Faz-se necessário, no entanto, um projeto crítico que ilumine, especialmente para o público estrangeiro, essa contribuição nacional às letras internacionais.[4] De outro modo, insiste-se em formas de análise crítica que Antonio Candido descreveu como "aproximações reconfortantes" (Candido, 1993, p. 211) da nossa literatura com a de outros países, "como se a capacidade do brasileiro ficasse justificada pela afinidade tranquilizadora com os autores europeus [e, hoje, também estadunidenses]" (Candido, 1993, p. 211). Ademais, ausentes o exame e divulgação da participação atuante da literatura brasileira em diálogos literários globais, ela permanecerá como literatura "menor" e vulnerável à apropriação indevida, como na controvérsia que envolveu Moacyr Scliar e Yann Martel, quando da publicação em 2002 do romance do autor canadense, Life of Pi. Tanto o New York Times como o jornal britânico The Guardian dedicaram longos artigos à polêmica, sendo os dois escritores entrevistados.

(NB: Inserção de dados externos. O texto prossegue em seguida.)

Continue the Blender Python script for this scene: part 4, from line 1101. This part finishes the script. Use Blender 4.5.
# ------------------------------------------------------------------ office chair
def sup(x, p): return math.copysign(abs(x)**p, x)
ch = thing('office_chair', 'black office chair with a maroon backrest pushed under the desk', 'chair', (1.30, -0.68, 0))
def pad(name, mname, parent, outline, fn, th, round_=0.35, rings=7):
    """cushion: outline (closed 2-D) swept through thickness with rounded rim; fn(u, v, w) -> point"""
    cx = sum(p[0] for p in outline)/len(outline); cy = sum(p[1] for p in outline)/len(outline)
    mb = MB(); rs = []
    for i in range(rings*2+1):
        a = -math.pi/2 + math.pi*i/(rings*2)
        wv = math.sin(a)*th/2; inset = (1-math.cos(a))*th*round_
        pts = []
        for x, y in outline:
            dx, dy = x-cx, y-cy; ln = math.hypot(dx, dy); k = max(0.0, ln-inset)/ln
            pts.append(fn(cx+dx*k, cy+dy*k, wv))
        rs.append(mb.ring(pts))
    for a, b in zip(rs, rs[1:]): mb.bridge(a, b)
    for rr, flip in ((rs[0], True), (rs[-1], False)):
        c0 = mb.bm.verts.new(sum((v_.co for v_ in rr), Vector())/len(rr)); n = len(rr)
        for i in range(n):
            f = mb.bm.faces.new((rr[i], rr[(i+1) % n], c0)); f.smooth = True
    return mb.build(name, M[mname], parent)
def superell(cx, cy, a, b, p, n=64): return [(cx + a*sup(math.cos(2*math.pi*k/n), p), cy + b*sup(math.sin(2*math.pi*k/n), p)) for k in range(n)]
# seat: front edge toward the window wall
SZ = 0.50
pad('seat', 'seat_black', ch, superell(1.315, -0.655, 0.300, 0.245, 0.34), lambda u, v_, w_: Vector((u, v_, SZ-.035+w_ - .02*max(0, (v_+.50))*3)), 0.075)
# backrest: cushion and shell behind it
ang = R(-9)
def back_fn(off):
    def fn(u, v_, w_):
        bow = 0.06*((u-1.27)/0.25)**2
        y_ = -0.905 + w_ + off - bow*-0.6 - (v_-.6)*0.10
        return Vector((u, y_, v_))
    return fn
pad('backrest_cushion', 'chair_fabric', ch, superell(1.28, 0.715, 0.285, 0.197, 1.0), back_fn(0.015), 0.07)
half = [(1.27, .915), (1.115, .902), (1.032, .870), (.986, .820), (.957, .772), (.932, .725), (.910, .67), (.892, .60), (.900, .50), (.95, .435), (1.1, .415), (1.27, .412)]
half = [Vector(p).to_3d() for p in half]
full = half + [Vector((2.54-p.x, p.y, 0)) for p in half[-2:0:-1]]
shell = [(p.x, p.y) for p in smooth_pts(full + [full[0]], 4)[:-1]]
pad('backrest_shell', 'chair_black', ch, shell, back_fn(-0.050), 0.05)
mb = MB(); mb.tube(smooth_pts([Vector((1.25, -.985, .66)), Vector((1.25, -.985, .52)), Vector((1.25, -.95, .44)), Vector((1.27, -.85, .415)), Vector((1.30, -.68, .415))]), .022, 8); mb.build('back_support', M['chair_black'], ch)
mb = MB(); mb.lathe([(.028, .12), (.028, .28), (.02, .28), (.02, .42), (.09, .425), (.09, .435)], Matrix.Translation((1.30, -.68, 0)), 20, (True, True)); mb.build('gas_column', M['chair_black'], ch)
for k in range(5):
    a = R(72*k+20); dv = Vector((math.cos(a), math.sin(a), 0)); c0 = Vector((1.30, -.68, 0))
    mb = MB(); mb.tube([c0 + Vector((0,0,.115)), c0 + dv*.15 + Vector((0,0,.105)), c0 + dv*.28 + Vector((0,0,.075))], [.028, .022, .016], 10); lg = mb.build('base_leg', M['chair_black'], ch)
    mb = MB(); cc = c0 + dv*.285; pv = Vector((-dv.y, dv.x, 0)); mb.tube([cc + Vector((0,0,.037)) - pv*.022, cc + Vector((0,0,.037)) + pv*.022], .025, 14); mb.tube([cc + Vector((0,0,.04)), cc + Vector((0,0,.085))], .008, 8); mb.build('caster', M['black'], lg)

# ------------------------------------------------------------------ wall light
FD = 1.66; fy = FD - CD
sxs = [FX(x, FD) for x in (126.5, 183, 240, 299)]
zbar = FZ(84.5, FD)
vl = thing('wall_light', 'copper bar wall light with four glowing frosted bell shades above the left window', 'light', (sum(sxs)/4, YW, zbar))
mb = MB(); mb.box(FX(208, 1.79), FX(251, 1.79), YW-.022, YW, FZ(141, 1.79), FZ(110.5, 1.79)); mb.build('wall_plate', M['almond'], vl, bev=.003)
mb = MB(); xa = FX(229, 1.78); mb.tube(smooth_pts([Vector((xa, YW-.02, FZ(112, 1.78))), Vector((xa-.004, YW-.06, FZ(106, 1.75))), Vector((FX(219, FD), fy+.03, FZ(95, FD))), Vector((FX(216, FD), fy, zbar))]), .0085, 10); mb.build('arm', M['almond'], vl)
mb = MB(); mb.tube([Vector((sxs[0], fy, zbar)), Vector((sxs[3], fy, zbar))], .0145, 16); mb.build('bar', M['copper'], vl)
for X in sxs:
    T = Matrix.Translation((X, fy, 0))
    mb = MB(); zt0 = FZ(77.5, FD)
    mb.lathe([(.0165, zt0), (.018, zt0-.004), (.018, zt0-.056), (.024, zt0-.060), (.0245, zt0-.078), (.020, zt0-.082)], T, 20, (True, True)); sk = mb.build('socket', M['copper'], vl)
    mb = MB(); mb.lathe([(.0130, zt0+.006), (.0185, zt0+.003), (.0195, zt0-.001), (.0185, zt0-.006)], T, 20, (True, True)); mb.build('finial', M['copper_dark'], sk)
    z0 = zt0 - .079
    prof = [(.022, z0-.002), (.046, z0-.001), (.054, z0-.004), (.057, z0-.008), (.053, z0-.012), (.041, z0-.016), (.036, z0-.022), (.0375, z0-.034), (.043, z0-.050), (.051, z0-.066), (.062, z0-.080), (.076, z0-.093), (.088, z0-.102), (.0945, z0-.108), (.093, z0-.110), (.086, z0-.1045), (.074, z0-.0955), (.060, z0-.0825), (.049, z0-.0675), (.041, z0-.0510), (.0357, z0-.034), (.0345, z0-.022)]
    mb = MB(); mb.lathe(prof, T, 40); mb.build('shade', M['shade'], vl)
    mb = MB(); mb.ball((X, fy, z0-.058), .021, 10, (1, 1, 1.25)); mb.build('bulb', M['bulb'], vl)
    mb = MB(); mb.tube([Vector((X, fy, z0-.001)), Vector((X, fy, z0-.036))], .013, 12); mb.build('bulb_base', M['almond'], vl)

Sem dúvida, a constituição do corpus da World Literature é como um jogo ou, melhor, como uma corrida, em que os vários participantes disputam um lugar no "centro." Roland Greene, editor da série da Modern Language Association mencionada acima, afirma que o corpus da literatura mundial representa, para muitos, "uma construção da metrópole que assegura" a manutenção de categorias [rígidas] como literatura "maior" e "menor" (Greene, 2005, p. vi). Ou seja, é um termo adotado pela cultura hegemônica, a qual vai determinar as literaturas, obras e autores que ele abarca. Entretanto, pertencer a esse corpus significa prestígio, e repercute também no mercado editorial nacional.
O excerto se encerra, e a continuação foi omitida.